I am a personal trainer, a weight loss expert, if you will allow such a glorified definition.  When working with anyone, I always ask why, and I continue to ask the same person the same question over and over again, sometimes for years… because most people don’t know their own answer, and many pay no attention to the story their life is telling, even fewer recognize when the two are in contradiction.  Most people don’t realize that they are already living out their highest current value system…they just don’t like the result.  They don’t like the sum of all their previous yes’s.  They hire me to sort it out.

Journeying through body change is essentially an exposure of beliefs, the reality of ones circumstances, inherent values, and integrity.  So it’s always seemed kind of cheap to dumb it down into a before and after picture, but it’s the language of the day so that’s what I sometimes do.  For me however, the point isn’t to get a shockingly magnificent body transformation that allows you to feel confident wearing the latest fashion thing if that doesn’t fill the emptiness of your soul.  Unfortunately, that doesn’t keep anyone from trying, and social media has infinite evidence of anyone tiring of that anytime soon.

Likewise our daily lives, our jobs, our families, our future hopes and dreams…all reflections of what we have said yes to…all the expression of who we agreed that we are.  Even our social media accounts are an artistic arrangement of the idealized self.  Its not entirely wrong but it is entirely damning in its exposure.

Yet I hope and I wonder, if I were to use a higher question,  if I were to acknowledge my creator, would my yes be the same kind as its been…or can it change?   Can I fix my heart on an unchanging God so that it changes my deepest desire?

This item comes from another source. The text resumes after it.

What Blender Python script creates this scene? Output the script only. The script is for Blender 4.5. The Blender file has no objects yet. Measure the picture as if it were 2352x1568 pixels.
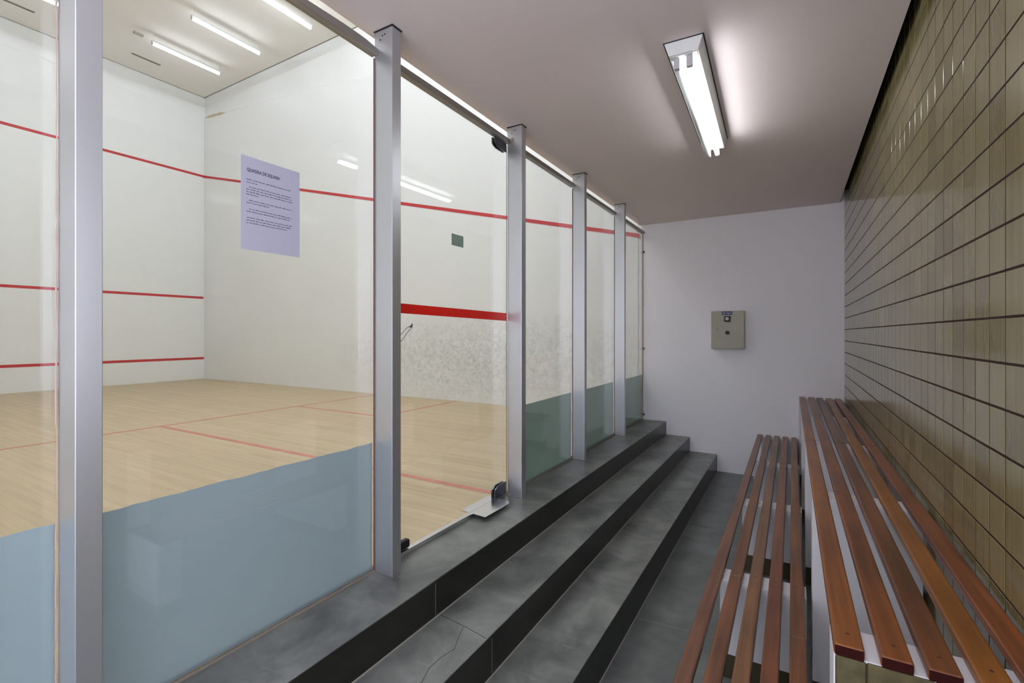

Sometimes beautifully hidden things come from the desire for love, adventure, meaning, or purpose.  When your heart says yes from your God given desire, however imperfectly executed, it’s usually overwhelmingly accurate.

As we enter a brave new world and leave quarantine, what relationships, what events, what commitments will get our yes?…what foods, what habits, what activities?  There has been an unexpected break in rhythm.  Life is different now and we have an opportunity to change our answer.

Who do people say you are?… and did you agree with them on purpose?  

Yes, to a different pace…that may be slower…or faster if you’re lazy.

Yes, to moving forward with bravery…you’re still alive… so maybe consider why.

Yes, to health in all its forms…try again… but be honest.

Yes, to knowing who God says you are…It may change every yes you say from now on.

If we are the sum of every yes, then what will that equal when all added up?  If you have lived through this, you are still most likely going to die later…most likely.  I think It’s not a bad question to ask yourself if you think you’ll like the answer…I hope. it’s yes.

If not, I hope you know that the numbers aren’t all in yet.  You can change your answer.  You can seek a God who says yes to who He created you to be and let each decision add up to something devastatingly miraculous.  He redeems years that locust have eaten, He is yesterday and tomorrow, He says Yes and Amen.